The purpose of the next three chapters is to enumerate and define in a general way the two principal components of a sentence: the subject and predicate. These terms originally referred to logical components, but they have come to refer to their syntactic analogues as well. The logical predicate has one or more arguments. The logical predicate together with its arguments comprise a proposition. Now, if we assert this proposition as a declarative sentence in English, it is usually the subject that expresses the first argument of the logical predicate. That there is a difference between logical syntax and English syntax may at times cause some consternation. The other arguments of the logical predicate find expression in various objects or other complements of the verb in the sentence, these being terms for various parts of the English sentence’s predicate. Subjects, objects and complements in English consist in various kinds of noun phrases, noun clauses, adjectival phrases and adverbial phrases. From a logical standpoint these last two often relate to the rest of the sentence as either subordinate or superordinate predicate expressions. In addition the adjectival phrase is sometimes a subordinate structure of a noun phrase, and sometimes a structure belonging with the syntactic predicate.

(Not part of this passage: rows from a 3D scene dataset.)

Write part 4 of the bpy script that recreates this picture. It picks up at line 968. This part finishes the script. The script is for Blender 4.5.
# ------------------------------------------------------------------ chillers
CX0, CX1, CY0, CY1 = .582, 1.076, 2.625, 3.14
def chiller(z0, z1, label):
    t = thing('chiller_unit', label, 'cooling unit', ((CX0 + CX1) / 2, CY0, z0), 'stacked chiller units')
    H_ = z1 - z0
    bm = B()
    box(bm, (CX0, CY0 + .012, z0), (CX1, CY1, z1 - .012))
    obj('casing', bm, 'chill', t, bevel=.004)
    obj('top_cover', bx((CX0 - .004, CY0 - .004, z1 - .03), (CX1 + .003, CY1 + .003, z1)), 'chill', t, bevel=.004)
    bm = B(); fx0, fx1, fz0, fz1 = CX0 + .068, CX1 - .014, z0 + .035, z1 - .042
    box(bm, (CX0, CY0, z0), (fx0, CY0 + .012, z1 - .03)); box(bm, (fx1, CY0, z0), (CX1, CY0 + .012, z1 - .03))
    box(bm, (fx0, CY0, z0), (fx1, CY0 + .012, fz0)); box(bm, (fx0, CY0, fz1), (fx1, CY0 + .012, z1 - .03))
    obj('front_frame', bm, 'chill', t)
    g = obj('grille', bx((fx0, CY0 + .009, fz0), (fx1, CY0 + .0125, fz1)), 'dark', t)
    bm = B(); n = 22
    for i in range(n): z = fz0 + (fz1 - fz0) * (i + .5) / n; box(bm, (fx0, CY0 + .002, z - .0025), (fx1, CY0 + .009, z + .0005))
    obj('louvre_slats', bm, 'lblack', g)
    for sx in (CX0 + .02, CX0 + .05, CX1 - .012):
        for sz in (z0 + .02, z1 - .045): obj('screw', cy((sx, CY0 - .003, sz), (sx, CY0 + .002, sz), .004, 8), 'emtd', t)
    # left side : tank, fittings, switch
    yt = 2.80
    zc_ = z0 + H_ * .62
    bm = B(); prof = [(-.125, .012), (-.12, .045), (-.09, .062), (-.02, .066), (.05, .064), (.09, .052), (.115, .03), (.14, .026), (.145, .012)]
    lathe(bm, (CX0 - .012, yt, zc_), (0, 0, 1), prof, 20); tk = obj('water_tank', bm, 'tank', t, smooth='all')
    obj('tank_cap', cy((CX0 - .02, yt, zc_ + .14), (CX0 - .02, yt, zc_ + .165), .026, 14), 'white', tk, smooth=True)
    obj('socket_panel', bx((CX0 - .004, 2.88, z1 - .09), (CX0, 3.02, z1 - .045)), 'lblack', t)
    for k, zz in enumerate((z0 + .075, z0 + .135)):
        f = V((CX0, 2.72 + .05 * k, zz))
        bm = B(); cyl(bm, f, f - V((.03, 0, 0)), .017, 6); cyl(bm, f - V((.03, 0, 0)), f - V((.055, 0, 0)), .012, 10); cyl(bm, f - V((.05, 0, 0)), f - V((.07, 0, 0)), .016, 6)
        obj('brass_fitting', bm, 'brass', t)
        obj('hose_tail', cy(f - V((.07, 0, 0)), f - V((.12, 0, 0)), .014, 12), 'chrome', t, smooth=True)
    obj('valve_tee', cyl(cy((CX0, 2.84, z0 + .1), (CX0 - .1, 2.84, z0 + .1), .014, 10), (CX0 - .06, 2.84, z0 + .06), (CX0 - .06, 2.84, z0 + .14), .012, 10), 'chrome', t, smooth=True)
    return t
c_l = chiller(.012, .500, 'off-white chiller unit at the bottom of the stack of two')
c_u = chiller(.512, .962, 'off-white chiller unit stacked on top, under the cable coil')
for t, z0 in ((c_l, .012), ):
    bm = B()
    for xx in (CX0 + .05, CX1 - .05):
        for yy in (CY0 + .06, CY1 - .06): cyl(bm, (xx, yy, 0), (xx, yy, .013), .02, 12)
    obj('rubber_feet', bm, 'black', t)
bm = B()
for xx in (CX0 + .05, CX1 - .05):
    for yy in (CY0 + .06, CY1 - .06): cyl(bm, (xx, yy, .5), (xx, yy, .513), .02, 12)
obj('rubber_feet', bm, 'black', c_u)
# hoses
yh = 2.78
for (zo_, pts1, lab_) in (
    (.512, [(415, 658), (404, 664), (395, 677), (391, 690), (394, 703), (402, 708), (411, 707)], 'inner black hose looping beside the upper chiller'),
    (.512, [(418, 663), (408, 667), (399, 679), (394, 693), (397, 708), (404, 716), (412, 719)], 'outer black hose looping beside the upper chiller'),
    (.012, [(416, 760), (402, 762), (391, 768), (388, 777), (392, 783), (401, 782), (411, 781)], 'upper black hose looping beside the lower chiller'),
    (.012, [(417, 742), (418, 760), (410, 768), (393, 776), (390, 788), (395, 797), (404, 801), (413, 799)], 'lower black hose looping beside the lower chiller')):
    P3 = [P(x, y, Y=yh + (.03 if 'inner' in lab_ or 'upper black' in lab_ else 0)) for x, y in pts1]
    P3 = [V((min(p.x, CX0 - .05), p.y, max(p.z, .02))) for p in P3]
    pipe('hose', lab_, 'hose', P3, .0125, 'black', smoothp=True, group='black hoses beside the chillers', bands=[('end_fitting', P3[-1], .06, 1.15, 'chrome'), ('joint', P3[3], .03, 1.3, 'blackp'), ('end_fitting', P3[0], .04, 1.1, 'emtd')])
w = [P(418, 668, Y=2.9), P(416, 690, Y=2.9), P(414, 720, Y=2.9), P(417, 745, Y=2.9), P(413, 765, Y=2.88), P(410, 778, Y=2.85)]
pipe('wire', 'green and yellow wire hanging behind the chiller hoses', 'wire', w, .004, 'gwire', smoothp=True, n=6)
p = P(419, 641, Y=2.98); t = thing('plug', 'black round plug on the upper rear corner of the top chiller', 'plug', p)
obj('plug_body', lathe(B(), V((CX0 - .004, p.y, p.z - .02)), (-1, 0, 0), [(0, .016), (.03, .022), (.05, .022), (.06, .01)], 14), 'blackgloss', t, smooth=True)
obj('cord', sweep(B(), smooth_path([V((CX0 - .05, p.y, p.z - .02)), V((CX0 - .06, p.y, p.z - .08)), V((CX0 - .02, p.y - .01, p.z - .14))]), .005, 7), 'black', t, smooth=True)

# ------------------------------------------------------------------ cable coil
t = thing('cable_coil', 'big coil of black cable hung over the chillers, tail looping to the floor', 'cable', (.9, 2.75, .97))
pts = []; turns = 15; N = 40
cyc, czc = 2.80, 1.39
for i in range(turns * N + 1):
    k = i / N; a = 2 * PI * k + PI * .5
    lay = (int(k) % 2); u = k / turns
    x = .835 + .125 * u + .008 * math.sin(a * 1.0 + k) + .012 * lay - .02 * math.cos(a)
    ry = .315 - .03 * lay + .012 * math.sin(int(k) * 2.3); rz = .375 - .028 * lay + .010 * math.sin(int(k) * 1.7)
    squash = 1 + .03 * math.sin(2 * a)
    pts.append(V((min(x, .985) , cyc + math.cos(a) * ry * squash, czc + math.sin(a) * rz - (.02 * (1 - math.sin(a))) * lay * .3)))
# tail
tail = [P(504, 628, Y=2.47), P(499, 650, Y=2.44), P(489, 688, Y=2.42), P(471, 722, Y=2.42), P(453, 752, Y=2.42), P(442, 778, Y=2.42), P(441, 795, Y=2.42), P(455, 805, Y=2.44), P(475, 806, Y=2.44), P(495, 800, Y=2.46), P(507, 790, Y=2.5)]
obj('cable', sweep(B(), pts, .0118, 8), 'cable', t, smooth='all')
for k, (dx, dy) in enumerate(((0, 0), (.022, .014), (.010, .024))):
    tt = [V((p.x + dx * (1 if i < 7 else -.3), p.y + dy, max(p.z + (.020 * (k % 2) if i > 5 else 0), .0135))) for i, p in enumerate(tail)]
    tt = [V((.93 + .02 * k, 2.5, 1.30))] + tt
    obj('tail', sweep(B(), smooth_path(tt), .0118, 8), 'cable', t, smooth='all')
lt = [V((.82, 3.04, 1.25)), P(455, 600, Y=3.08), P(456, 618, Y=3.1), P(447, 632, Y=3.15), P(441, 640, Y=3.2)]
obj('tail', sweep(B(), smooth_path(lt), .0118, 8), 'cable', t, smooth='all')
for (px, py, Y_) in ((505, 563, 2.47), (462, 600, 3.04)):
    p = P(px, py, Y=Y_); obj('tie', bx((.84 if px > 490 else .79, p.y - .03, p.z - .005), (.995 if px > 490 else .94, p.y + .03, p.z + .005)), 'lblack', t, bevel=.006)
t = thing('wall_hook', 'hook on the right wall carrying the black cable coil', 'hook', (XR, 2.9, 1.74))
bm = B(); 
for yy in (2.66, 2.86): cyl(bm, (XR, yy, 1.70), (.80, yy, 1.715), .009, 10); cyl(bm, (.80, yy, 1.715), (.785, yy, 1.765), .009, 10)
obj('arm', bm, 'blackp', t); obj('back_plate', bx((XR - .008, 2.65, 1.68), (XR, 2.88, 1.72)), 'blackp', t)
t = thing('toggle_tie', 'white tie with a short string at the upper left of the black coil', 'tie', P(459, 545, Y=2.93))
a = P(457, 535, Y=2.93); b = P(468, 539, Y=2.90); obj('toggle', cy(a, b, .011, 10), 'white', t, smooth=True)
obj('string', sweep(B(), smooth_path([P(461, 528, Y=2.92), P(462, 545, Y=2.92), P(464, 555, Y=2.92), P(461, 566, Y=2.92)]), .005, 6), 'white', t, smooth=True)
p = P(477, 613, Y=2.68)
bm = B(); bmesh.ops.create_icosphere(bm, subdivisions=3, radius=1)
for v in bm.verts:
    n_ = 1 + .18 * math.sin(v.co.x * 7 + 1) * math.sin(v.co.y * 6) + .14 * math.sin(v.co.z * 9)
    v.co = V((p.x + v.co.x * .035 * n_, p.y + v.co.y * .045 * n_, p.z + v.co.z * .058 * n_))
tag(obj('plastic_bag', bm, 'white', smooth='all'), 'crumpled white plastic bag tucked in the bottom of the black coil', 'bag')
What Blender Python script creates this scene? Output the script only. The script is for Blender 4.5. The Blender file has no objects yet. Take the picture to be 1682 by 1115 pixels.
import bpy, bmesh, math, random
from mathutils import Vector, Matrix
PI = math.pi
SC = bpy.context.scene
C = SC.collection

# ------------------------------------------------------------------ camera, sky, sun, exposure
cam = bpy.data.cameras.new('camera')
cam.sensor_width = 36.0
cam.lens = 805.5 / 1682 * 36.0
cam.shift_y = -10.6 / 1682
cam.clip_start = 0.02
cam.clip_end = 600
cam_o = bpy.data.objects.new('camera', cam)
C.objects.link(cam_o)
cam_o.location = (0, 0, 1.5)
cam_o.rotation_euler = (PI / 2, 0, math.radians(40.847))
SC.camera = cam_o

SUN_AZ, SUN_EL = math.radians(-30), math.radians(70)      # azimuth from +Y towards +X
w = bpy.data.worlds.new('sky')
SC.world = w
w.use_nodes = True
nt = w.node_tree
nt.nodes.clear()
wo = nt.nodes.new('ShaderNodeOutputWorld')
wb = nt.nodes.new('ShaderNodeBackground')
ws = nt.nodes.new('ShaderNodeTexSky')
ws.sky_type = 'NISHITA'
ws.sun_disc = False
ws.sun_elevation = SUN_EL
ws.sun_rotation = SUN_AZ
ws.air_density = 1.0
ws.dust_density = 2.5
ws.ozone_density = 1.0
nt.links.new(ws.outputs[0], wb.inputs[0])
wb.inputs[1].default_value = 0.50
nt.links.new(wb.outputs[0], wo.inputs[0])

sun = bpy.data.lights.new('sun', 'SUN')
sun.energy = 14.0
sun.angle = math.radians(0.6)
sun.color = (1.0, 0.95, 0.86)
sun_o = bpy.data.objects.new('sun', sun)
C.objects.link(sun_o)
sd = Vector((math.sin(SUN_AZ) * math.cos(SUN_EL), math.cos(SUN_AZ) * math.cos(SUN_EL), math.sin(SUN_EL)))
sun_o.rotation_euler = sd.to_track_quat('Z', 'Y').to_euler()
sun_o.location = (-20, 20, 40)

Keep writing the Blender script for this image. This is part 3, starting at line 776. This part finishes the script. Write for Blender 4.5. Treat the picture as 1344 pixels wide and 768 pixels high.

Similarly the adverbial phrase is sometimes a subordinate structure of a verb phrase, of an adjective phrase, or sometimes a structure belonging with the syntactic predicate. Some linguists might not choose to call these components “phrases,” since often they are but a single word. These investigators use the name of the part of speech together with the -(i)al suffix, i.e., nominal, verbal, adverbial, and adjectival. Further, there are other components of a sentence — mainly words like the conjunction, which indicate syntactic relations. To some extent these correspond to some of the logical connectives. Typically there are several levels of structural elements between the sentence seen as a whole and the words that make it up. In these next few chapters we give an overview of the components of the sentence which later chapters cover in much more detail. Many of the grammatical terms, concepts, and other elements reviewed are built on traditional grammar as introduced in another work on this site (Southworth & Goddard, 1889).